Wednesday, May 18, 2005

Air Force Chaplain Says She Was Removed for Being Critical - New York Times

Air Force Chaplain Says She Was Removed for Being Critical - New York Times:
"The academy chaplain, Capt. MeLinda Morton, said she had disagreed with her boss, the academy's chief chaplain, Col. Michael Whittington, after a critical report by a team from the Yale Divinity School was released to the news media in April. The report, dated July 2004 and which she helped write, found that some academy chaplains were insensitive to the religious diversity of the cadets."

When Morris Janowitz wrote his famous book, The Professional Soldier, the officer corps was still dominated by Episcopalians and Lutherans. In the ensuing half century evangelical protestants and Mormons, as well as Roman Catholics, have become displaced the old-line protestants.
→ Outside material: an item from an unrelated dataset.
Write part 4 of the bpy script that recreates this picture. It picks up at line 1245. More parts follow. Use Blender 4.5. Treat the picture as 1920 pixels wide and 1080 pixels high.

At West Point, while most cadets may not simply take a year off to "find themselves", arrangements are routinely made to permit Mormons to have a year break to fulfill missionary responsibilities in the Church of Latter Day Saints. The special treatment is so marked that it would seem to violate the First amendment.
Meantime, as the case of Chaplain Morton at the Air Force Academy reveals, there is good reason for concern that the First amendment protections against the establishment of a state religion are being flaunted.
These are serious matters that need to be viewed as part and parcel of the ideological drift of the U.S. officer corps not just to the right, but to the intolerant rightwing. I saw this first hand as a permanent professor at West Point in the 1980s and early 1990s.
The ideological shift is so pronounced that officers inclined to support the Democratic party usually make it a point to mask their politics, whereas as their Republican counterparts are often quite assertive in declaring their political preferences and biases.
This is one of the results of the all-volunteer force, which sooner rather than later is going to be a subject for national debate as it dawns on public officials that the military's failure to meet recruiting goals is not a short-term but a systemic problem.